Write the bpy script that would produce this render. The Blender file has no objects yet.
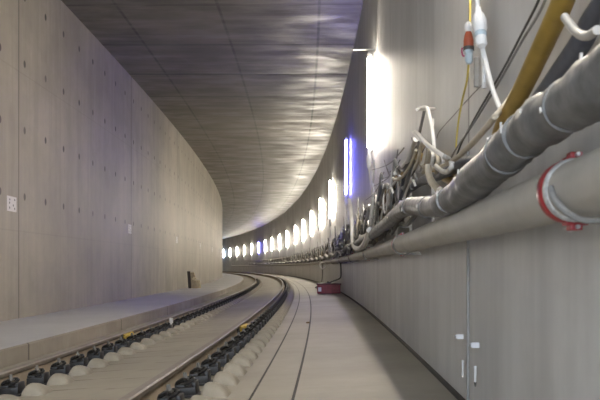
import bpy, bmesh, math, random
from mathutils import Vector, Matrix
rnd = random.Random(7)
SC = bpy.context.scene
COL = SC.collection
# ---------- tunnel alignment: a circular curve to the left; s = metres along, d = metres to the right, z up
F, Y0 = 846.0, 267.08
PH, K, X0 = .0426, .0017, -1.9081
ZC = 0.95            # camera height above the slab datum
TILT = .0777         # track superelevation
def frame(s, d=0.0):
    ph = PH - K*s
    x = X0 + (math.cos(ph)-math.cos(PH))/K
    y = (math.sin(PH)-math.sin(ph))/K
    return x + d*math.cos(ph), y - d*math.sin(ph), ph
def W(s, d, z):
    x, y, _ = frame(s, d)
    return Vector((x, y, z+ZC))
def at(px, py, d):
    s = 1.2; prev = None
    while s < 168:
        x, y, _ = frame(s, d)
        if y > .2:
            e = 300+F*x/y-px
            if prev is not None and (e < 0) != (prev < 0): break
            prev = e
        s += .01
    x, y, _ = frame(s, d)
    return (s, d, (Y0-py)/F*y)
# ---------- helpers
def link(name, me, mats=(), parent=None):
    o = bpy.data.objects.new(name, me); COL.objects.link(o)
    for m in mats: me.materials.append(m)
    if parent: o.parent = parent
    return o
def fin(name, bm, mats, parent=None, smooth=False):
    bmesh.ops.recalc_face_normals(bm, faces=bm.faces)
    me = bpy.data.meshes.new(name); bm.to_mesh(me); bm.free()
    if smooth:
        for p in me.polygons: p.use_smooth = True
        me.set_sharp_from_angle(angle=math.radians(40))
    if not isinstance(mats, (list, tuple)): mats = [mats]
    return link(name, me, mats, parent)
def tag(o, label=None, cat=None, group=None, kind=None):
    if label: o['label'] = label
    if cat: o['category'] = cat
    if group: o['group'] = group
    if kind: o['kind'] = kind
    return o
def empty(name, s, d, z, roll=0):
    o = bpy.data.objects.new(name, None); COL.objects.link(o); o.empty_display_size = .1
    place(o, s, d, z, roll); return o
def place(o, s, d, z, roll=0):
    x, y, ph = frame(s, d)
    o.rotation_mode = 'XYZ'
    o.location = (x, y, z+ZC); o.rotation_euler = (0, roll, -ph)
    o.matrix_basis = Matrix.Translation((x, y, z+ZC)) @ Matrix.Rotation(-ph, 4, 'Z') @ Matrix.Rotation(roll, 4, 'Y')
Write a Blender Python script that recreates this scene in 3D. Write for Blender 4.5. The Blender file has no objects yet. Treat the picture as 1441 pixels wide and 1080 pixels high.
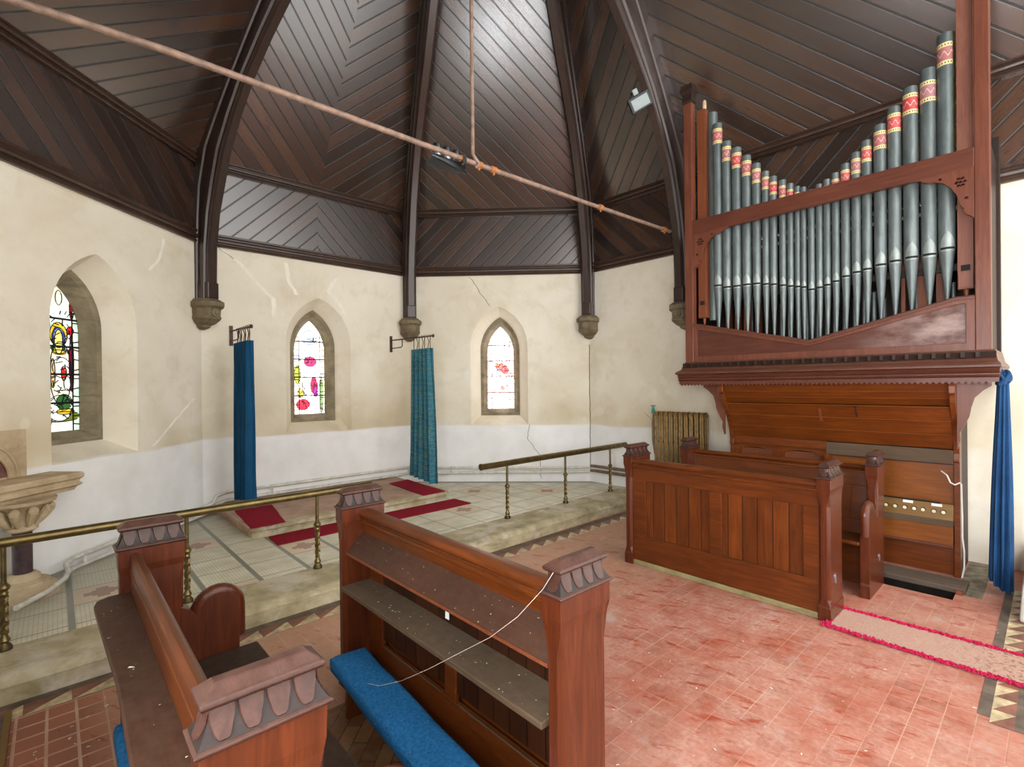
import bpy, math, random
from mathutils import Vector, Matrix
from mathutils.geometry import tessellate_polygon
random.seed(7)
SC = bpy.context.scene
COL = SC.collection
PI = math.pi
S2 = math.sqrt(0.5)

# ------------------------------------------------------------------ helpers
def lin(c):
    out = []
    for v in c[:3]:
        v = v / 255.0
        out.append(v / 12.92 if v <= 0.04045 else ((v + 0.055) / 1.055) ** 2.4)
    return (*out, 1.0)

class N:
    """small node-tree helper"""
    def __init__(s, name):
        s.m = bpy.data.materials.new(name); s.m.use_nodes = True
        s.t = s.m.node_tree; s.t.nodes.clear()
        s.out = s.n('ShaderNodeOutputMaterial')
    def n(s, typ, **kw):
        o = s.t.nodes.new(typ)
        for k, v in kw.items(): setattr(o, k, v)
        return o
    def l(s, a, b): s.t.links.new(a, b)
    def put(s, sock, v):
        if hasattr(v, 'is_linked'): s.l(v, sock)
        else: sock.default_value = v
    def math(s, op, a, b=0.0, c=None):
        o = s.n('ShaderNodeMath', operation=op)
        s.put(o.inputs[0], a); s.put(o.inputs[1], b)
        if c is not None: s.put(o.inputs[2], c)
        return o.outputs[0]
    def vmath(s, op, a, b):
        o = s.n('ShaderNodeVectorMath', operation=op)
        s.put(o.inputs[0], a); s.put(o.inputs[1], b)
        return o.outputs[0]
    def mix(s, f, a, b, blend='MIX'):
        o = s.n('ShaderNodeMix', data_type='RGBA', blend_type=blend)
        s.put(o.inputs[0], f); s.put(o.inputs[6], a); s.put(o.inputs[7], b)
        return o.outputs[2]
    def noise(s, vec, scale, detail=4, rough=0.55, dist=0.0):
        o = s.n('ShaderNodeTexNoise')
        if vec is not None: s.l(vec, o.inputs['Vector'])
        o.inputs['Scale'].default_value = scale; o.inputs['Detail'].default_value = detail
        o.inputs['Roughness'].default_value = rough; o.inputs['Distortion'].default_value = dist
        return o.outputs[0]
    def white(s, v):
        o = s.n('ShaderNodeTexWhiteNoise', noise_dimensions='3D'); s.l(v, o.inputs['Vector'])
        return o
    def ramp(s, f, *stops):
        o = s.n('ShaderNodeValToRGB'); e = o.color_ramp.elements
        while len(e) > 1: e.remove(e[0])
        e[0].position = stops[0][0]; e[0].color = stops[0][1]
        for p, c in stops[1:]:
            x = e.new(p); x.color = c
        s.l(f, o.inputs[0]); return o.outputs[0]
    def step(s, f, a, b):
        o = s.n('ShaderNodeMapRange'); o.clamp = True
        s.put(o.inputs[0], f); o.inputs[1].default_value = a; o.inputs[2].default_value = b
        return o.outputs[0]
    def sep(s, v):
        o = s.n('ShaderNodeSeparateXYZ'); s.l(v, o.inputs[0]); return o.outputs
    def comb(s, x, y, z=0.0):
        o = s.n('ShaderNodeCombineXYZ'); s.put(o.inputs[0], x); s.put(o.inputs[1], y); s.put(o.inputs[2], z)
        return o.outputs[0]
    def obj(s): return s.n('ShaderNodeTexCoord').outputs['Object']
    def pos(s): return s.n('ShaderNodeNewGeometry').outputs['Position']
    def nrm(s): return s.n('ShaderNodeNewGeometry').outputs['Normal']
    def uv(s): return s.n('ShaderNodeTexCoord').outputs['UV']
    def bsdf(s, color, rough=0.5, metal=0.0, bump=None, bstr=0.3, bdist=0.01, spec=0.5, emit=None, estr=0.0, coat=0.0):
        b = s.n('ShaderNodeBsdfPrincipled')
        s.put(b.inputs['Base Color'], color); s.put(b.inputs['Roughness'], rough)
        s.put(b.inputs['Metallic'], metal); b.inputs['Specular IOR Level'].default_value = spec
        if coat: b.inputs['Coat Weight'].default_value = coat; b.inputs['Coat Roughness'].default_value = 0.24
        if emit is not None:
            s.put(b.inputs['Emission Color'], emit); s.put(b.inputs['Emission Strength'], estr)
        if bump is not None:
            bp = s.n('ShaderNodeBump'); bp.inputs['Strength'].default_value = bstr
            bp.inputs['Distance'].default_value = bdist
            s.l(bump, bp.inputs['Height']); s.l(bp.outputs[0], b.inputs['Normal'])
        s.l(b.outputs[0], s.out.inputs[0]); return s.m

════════

Return the material line for line, from its beginning to the line that contains "o.matrix_basis = Matrix.Translation((x, y, z+ZC))", with the pictures left out.

Write the bpy script that would produce this render. The Blender file has no objects yet.
import bpy, bmesh, math, random
from mathutils import Vector, Matrix
rnd = random.Random(7)
SC = bpy.context.scene
COL = SC.collection
# ---------- tunnel alignment: a circular curve to the left; s = metres along, d = metres to the right, z up
F, Y0 = 846.0, 267.08
PH, K, X0 = .0426, .0017, -1.9081
ZC = 0.95            # camera height above the slab datum
TILT = .0777         # track superelevation
def frame(s, d=0.0):
    ph = PH - K*s
    x = X0 + (math.cos(ph)-math.cos(PH))/K
    y = (math.sin(PH)-math.sin(ph))/K
    return x + d*math.cos(ph), y - d*math.sin(ph), ph
def W(s, d, z):
    x, y, _ = frame(s, d)
    return Vector((x, y, z+ZC))
def at(px, py, d):
    s = 1.2; prev = None
    while s < 168:
        x, y, _ = frame(s, d)
        if y > .2:
            e = 300+F*x/y-px
            if prev is not None and (e < 0) != (prev < 0): break
            prev = e
        s += .01
    x, y, _ = frame(s, d)
    return (s, d, (Y0-py)/F*y)
# ---------- helpers
def link(name, me, mats=(), parent=None):
    o = bpy.data.objects.new(name, me); COL.objects.link(o)
    for m in mats: me.materials.append(m)
    if parent: o.parent = parent
    return o
def fin(name, bm, mats, parent=None, smooth=False):
    bmesh.ops.recalc_face_normals(bm, faces=bm.faces)
    me = bpy.data.meshes.new(name); bm.to_mesh(me); bm.free()
    if smooth:
        for p in me.polygons: p.use_smooth = True
        me.set_sharp_from_angle(angle=math.radians(40))
    if not isinstance(mats, (list, tuple)): mats = [mats]
    return link(name, me, mats, parent)
def tag(o, label=None, cat=None, group=None, kind=None):
    if label: o['label'] = label
    if cat: o['category'] = cat
    if group: o['group'] = group
    if kind: o['kind'] = kind
    return o
def empty(name, s, d, z, roll=0):
    o = bpy.data.objects.new(name, None); COL.objects.link(o); o.empty_display_size = .1
    place(o, s, d, z, roll); return o
def place(o, s, d, z, roll=0):
    x, y, ph = frame(s, d)
    o.rotation_mode = 'XYZ'
    o.location = (x, y, z+ZC); o.rotation_euler = (0, roll, -ph)
    o.matrix_basis = Matrix.Translation((x, y, z+ZC)) @ Matrix.Rotation(-ph, 4, 'Z') @ Matrix.Rotation(roll, 4, 'Y')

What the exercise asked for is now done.